Contractors have expressed concern that the determination of whether a violation is repeated, willful, or pervasive can be subjective, and therefore can result in unfair or uneven responsibility determinations. Moreover, although the guidance provides objective standards to determine which labor violations are per se serious, all violations involving retaliation against employees under the fourteen labor laws are deemed serious. In this context, it is small comfort that the rule states that a contractor's disclosure of labor law decisions does not automatically render the contractor nonresponsible. Concern for fair assessments is heightened by the relatively widespread, though quietly-stated, perception that DOL enforcement personnel tend to be less than objective when deciding whether something is or may be a violation of the labor laws. That said, ALCA's are neither DOL nor enforcement employees.

There is also a past performance twist to the rule: in addition to having to consider a contractor's labor violations for purposes of a responsibility determination, the rule also provides that Contracting Officers now must consider labor law violations and additional related information in evaluating a contractor's past performance.

Flow Down

The requirements of the new rule flow down to subcontracts valued at more than $500,000 and subcontractors at all tiers. Subcontractors must represent whether they have had any labor law violations within the last three years. Although the contractor is not responsible for making this representation on behalf of its subcontractors, the new rule requires the contractor to consider prior labor violations in making responsibility determinations.
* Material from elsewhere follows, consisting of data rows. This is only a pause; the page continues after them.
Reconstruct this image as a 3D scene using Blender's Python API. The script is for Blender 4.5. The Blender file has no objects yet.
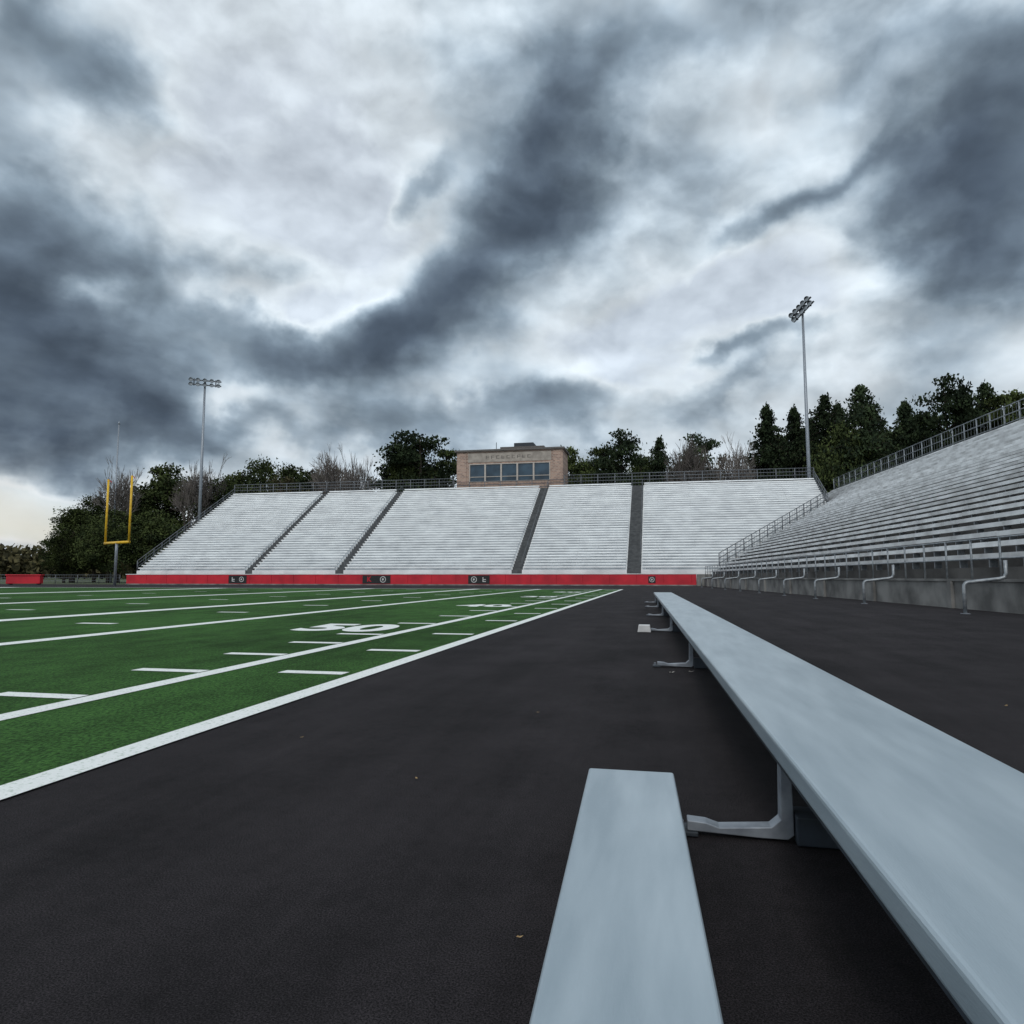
import bpy, math, random
from mathutils import Vector, Matrix
random.seed(7)
scene = bpy.context.scene
COL = scene.collection

# ------------------------------------------------------------------ helpers
class MB:
    def __init__(s): s.v=[]; s.f=[]; s.m=[]
    def quad(s,pts,m=0):
        b=len(s.v); s.v+= [tuple(p) for p in pts]; s.f.append(tuple(range(b,b+len(pts)))); s.m.append(m)
    def box(s,x0,x1,y0,y1,z0,z1,m=0,fr=None):
        P=[(x0,y0,z0),(x1,y0,z0),(x1,y1,z0),(x0,y1,z0),(x0,y0,z1),(x1,y0,z1),(x1,y1,z1),(x0,y1,z1)]
        if fr: P=[fr(*p) for p in P]
        b=len(s.v); s.v+=P
        for f in ((0,3,2,1),(4,5,6,7),(0,1,5,4),(1,2,6,5),(2,3,7,6),(3,0,4,7)):
            s.f.append(tuple(b+i for i in f)); s.m.append(m)
    def tube(s,pts,r,n=6,m=0,r2=None,cap=True):
        pts=[Vector(p) for p in pts]; k=len(pts); b=len(s.v)
        up=None
        for i,p in enumerate(pts):
            if i==0: d=pts[1]-pts[0]
            elif i==k-1: d=pts[-1]-pts[-2]
            else: d=(pts[i+1]-p).normalized()+(p-pts[i-1]).normalized()
            d.normalize()
            if up is None:
                up=Vector((0,0,1)) if abs(d.z)<.9 else Vector((1,0,0))
            a=d.cross(up).normalized(); c=a.cross(d).normalized(); up=c
            rr=r if r2 is None else r+(r2-r)*i/(k-1)
            for j in range(n):
                t=2*math.pi*j/n
                s.v.append(tuple(p+a*math.cos(t)*rr+c*math.sin(t)*rr))
        for i in range(k-1):
            for j in range(n):
                j2=(j+1)%n
                s.f.append((b+i*n+j,b+i*n+j2,b+(i+1)*n+j2,b+(i+1)*n+j)); s.m.append(m)
        if cap:
            s.f.append(tuple(b+j for j in reversed(range(n)))); s.m.append(m)
            s.f.append(tuple(b+(k-1)*n+j for j in range(n))); s.m.append(m)
    def prism(s,prof,y0,y1,m=0):
        """extrude an x/z outline along y"""
        n=len(prof); b=len(s.v)
        s.v+=[(x,y0,z) for x,z in prof]+[(x,y1,z) for x,z in prof]
        s.f.append(tuple(b+i for i in range(n))); s.m.append(m)
        s.f.append(tuple(b+n+i for i in reversed(range(n)))); s.m.append(m)
        for i in range(n):
            j=(i+1)%n; s.f.append((b+i,b+n+i,b+n+j,b+j)); s.m.append(m)
    def obj(s,name,mats,parent=None,smooth=False,bevel=0,label=None,cat=None,kind=None,group=None):
        me=bpy.data.meshes.new(name); me.from_pydata(s.v,[],s.f)
        for m in (mats if isinstance(mats,(list,tuple)) else [mats]): me.materials.append(m)
        me.polygons.foreach_set('material_index',s.m)
        if smooth: me.polygons.foreach_set('use_smooth',[True]*len(s.f))
        me.update()
        o=bpy.data.objects.new(name,me); COL.objects.link(o)
        if parent: o.parent=parent
        if bevel:
            md=o.modifiers.new('bevel','BEVEL'); md.width=bevel; md.segments=3; md.limit_method='ANGLE'
        tag(o,label,cat,kind,group)
        return o
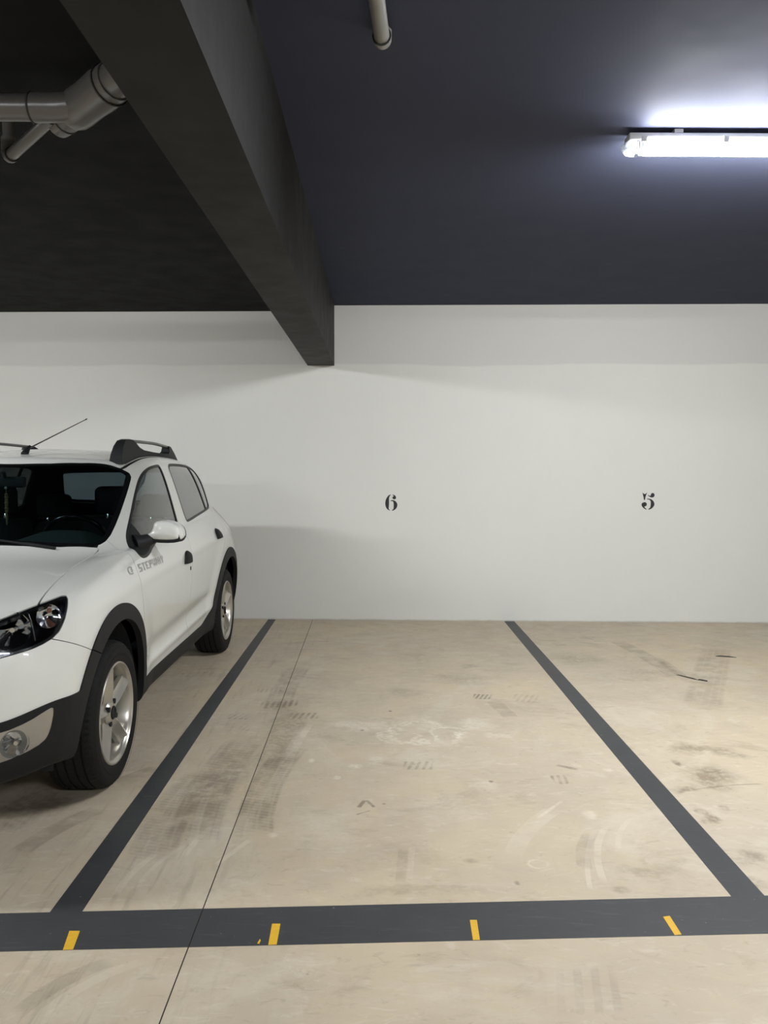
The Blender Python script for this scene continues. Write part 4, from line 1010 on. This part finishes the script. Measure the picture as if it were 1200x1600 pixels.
# ------------------------------------------------------------------ wing mirrors
def make_mirror(s):
    # housing outline seen from the front, (x,z), domed forward
    out = sp([(.875, 1.040), (.872, 1.066), (.893, 1.078), (.905, 1.100), (.910, 1.128), (.935, 1.139), (.99, 1.137), (1.03, 1.122), (1.056, 1.092), (1.060, 1.052), (1.050, 1.036), (.97, 1.032)], 1)
    out = [np.array([p[0] - .070, p[1]]) for p in out]; cxm, czm = .895, 1.082
    root_b = None
    bm = bmesh.new(); rows = []
    for t in (-.3, 0, .02, .08, .2, .36, .55, .75, .92, 1.0):
        sc = 1 - t ** 3.2 * .98 if t > 0 else 1
        dpt = .07 * (1 - (1 - t) ** 2.0) if t > 0 else .1 * t
        rows.append([bm.verts.new((cxm + (p[0] - cxm) * sc, 1.50 - dpt, czm + (p[1] - czm) * sc)) for p in out])
    for a_, b_ in zip(rows, rows[1:]):
        for k in range(len(out)): bm.faces.new((a_[k], a_[(k + 1) % len(out)], b_[(k + 1) % len(out)], b_[k]))
    bm.faces.new(rows[-1])
    root_m = ob('wing_mirror', flip(bm, s), 'white', car, 50)
    root_m['label'] = 'white mirror cap over a black base'
    bm = bmesh.new(); rows = []
    for yy, sc, dz in ((1.50 - .056, .88, -.016), (1.497, .985, -.012), (1.528, .995, -.008), (1.56, .97, -.004), (1.562, .88, -.006), (1.548, .85, -.006)):
        rows.append([bm.verts.new((cxm + (p[0] - cxm) * sc, yy, czm + (p[1] - czm) * sc + dz)) for p in out])
    for a_, b_ in zip(rows, rows[1:]):
        for k in range(len(out)): bm.faces.new((a_[k], a_[(k + 1) % len(out)], b_[(k + 1) % len(out)], b_[k]))
    bm.faces.new(rows[-1]); bm.faces.new(rows[0])
    ob('mirror_body', flip(bm, s), 'plastic', root_m, 50)
    bm = bmesh.new()
    prism(bm, [(cxm + (p[0] - cxm) * .84, czm + (p[1] - czm) * .84 - .006) for p in out], lambda p, d: (p[0], d, p[1]), 1.549, 1.553)
    ob('mirror_glass', flip(bm, s), 'chrome', root_m)
    bm = bmesh.new()
    q = surf(1.40, 1.015)
    tube(bm, [(q.x - .02, 1.41, 1.02), (q.x + .02, 1.44, 1.03), (.835, 1.48, 1.045), (.87, 1.51, 1.055)], [.060, .044, .030, .024], 18, squash=(.85, 1.0))
    ob('mirror_arm', flip(bm, s), 'plastic', root_m, 60)
make_mirror(1); make_mirror(-1)

# ------------------------------------------------------------------ roof rails, aerial, wipers
def roofz(x, y):
    m_ = SV[:, 2] > 1.36
    i = np.argmin(np.where(m_, (SV[:, 0] - abs(x)) ** 2 + (SV[:, 1] - y) ** 2, 9e9)); return SV[i, 2]
def make_rail(s):
    X0 = .520
    def rx(y): return X0 + .012 * math.sin(math.pi * (y - 1.6) / 1.7) - .075 * max(0, (y - 2.6))
    def topz(y): return 1.580 + .010 * math.sin(math.pi * (y - 1.9) / 1.3) - .010 * (y - 2.0)
    def body(poly, w, mat, name, parent, taper=.6):
        bm = bmesh.new()
        def mp(p, d):
            b0_ = roofz(rx(p[0]), p[0]) - .004; hgt = max(0.0, (p[1]))
            zz = b0_ + hgt * (topz(p[0]) - b0_)
            ww = w * (1 - (1 - taper) * min(1, hgt))
            return Vector((rx(p[0]) + d * ww, p[0], zz))
        prism(bm, poly, mp, -.5, .5)
        bmesh.ops.recalc_face_normals(bm, faces=bm.faces)
        return ob(name, flip(bm, s), mat, parent, 40)
    foot_f = [(1.83, 0), (1.845, .35), (1.88, .68), (1.93, .92), (2.0, 1.0), (2.07, .97), (2.12, .8), (2.17, .55), (2.25, .36), (2.45, .22), (2.75, .20), (2.92, .26), (2.985, .5), (3.0, .95), (3.07, .93), (3.18, .55), (3.32, 0.0)]
    foot_f += [(3.2, -.12), (3.0, -.12), (2.7, -.12), (2.4, -.12), (2.1, -.12), (1.98, -.12), (1.9, -.1)]
    r = body(foot_f, .078, 'plastic', 'roof_rail', car)
    bm = bmesh.new(); pts = []
    for k in range(25):
        y = 2.0 + (3.06 - 2.0) * k / 24
        pts.append((rx(y), y, topz(y) - .010))
    tube(bm, pts, [.013] * 25, 12, squash=(.75, 1.25))
    o = ob('rail_bar', flip(bm, s), 'rail', r, 60); o['label'] = 'grey metal rail bar'
make_rail(1); make_rail(-1)

bm = bmesh.new()
tube(bm, [(0, 1.86, roofz(0, 1.86) - .004), (0, 1.875, roofz(0, 1.875) + .010), (0, 1.915, roofz(0, 1.9) + .034), (0, 1.93, roofz(0, 1.9) + .04)], [.026, .021, .012, .009], 14, squash=(1, .8))
ant = ob('aerial', bm, 'plastic', car, 60)
bm = bmesh.new()
tube(bm, [(0, 1.92, roofz(0, 1.9) + .030), (0, 2.82, 1.748)], [.0042, .0028], 8)
tube(bm, [(0, 2.81, 1.7455), (0, 2.83, 1.751)], [.0045, .0045], 8)
ob('aerial_rod', bm, 'gloss', ant, 60)

def wsz(x, y):
    m_ = (SV[:, 1] < 1.95) & (SV[:, 2] > .9)
    i = np.argmin(np.where(m_, (SV[:, 0] - abs(x)) ** 2 + (SV[:, 1] - y) ** 2, 9e9)); return SV[i, 2]
for (xa, ya, xb, yb) in ((.52, .99, -.06, .985), (-.10, .965, -.60, 1.03)):
    bm = bmesh.new()
    tube(bm, [(xa, ya, wsz(xa, ya) + .004), ((xa + xb) / 2, (ya + yb) / 2, wsz((xa + xb) / 2, (ya + yb) / 2) + .012), (xb, yb, wsz(xb, yb) + .010)], [.008, .006, .005], 8)
    w = ob('wiper', bm, 'plastic', car, 60)
    bm = bmesh.new(); pts = [(xa + (xb - xa) * t, ya + .010 + (yb - ya) * t, wsz(xa + (xb - xa) * t, ya + .010 + (yb - ya) * t) + .004) for t in np.linspace(.05, 1.0, 12)]
    tube(bm, pts, .0045, 6); ob('wiper_blade', bm, 'rubber', w, 60)

# ------------------------------------------------------------------ headlamp insides
def bowl_lamp(name, c, ax, r, dep, mat, parent, s, facets=0, rz=1.0):
    c = Vector(c); ax = Vector(ax).normalized(); u = ax.cross(Vector((0, 0, 1))).normalized(); w = u.cross(ax)
    bm = bmesh.new(); rows = []; n = 32
    for i in range(9):
        t = i / 8; rr_ = r * (1 - t) ** .62 if t < 1 else r * .05
        rows.append([bm.verts.new(c - ax * (dep * t) + (u * math.cos(2 * math.pi * k / n) + w * math.sin(2 * math.pi * k / n) * rz) * rr_ * (1 + (.04 if (facets and (k // 2) % 2 == 0 and 0 < i < 8) else 0))) for k in range(n)])
    for a_, b_ in zip(rows, rows[1:]):
        for k in range(n): bm.faces.new((a_[k], a_[(k + 1) % n], b_[(k + 1) % n], b_[k]))
    bm.faces.new(rows[-1])
    return ob(name, flip(bm, s), mat, parent, 25 if facets else 60)
for s, h in ((1, fss[0]), (-1, fss[1])):
    o4 = bowl_lamp('fog_lamp_reflector', (.694, .176, .412), (.38, -1, .03), .047, .035, 'chrome', h, s, 1)
    bm = bmesh.new(); tube(bm, [(.690, .195, .412), (.698, .168, .413)], [.010, .008], 12); ob('fog_lamp_bulb', flip(bm, s), 'alloy', o4, 60)
for s, h in ((1, hs[0]), (-1, hs[1])):
    o1 = bowl_lamp('main_reflector', (.655, .245, .812), (.30, -1, .05), .069, .055, 'chrome', h, s, 1)
    bm = bmesh.new(); tube(bm, [(.655, .28, .812), (.662, .238, .813)], [.012, .009], 14); ob('bulb', flip(bm, s), 'chrome', o1, 60)
    o2 = bowl_lamp('inner_reflector', (.52, .215, .775), (.15, -1, .05), .045, .04, 'chrome', h, s, 1)
    o3 = bowl_lamp('indicator_reflector', (.752, .345, .845), (.66, -.80, .05), .046, .035, 'chrome', h, s, 1, 1.0)
    bm = bmesh.new(); bmesh.ops.create_uvsphere(bm, u_segments=16, v_segments=10, radius=.010, matrix=Matrix.Translation((.752, .352, .866))); ob('indicator_bulb', flip(bm, s), 'amber', o3, 60)
    bm = bmesh.new(); tube(bm, [(.690, .30, .872), (.715, .285, .82), (.725, .285, .765)], .006, 8); ob('lamp_divider', flip(bm, s), 'gloss', h, 60)

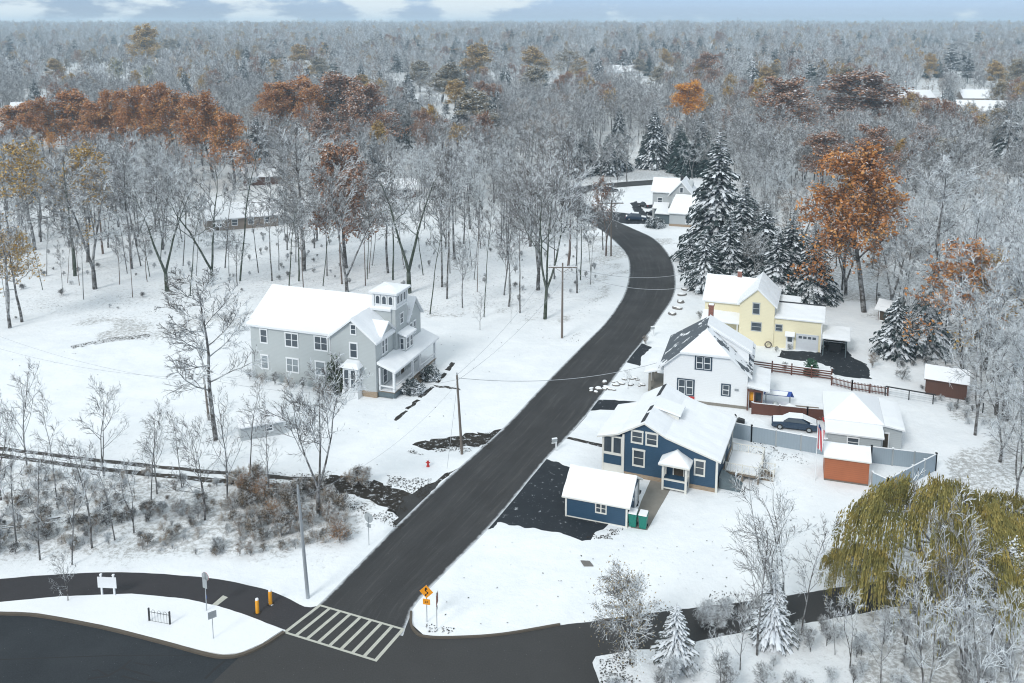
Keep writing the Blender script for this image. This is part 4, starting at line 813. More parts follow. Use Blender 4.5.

In a departure from the proposed rule, rather than disclosing labor violations to prime contractors, prime contractors may direct subcontractors to disclose labor law violations and any mitigating factors to the DOL. The rule lists the conditions in which a prime contractor may conclude that a prospective subcontractor is responsible. Prime contractors will also be able to consult with the DOL in making responsibility determinations.

Statements & Notice

In addition to disclosing labor law violations, the rule also implements other provisions of the Executive Order requiring contractors to provide wage statements to (1) employees subject to FLSA, (2) all laborers and mechanics subject to the Davis Beacon Act, and (3) all service employees covered by the Service Contract Labor Standards. These statements are due every pay period and should include the total number of hours worked in a pay period, the number of those house that were overtime hours, the rate of pay, gross pay, and any additions or deductions from gross pay. In addition, contractors must provide written notice to independent contractors explaining that they are being treated as an independent contractor and not an employee.

Effectivity

Although final and effective on October 25, 2016, the rule will be phased in over one year: for the first six months, it will apply only to solicitations expected to exceed $50 million; starting on April 24, 2017, the rule will apply to all solicitations expected to result in contract of more than $500,000. Subcontractors have one year from the effective date of the rule before they will be required to make the representations and disclosures described above. The three-year disclosure period is also being phased in—contractors do not have to disclose decisions rendered against them before October 25, 2015.

We recommend contractors develop and implement systems to track the information required by the rule, ensure that SAM representations are updated and accurate, and timely provide information to the contracting officer to ensure that responsibility determinations are based on accurate and up-to-date records. In addition, contractors can now request a preassessment of their record of labor law compliance from the DOL; if the preassessment is current at the time the contracting officer makes a responsibility determination, the contracting officer and the ALCA may rely on the DOL's preassessment.

Because of the generality of this update, the information provided herein may not be applicable in all situations and should not be acted upon without specific legal advice based on particular situations.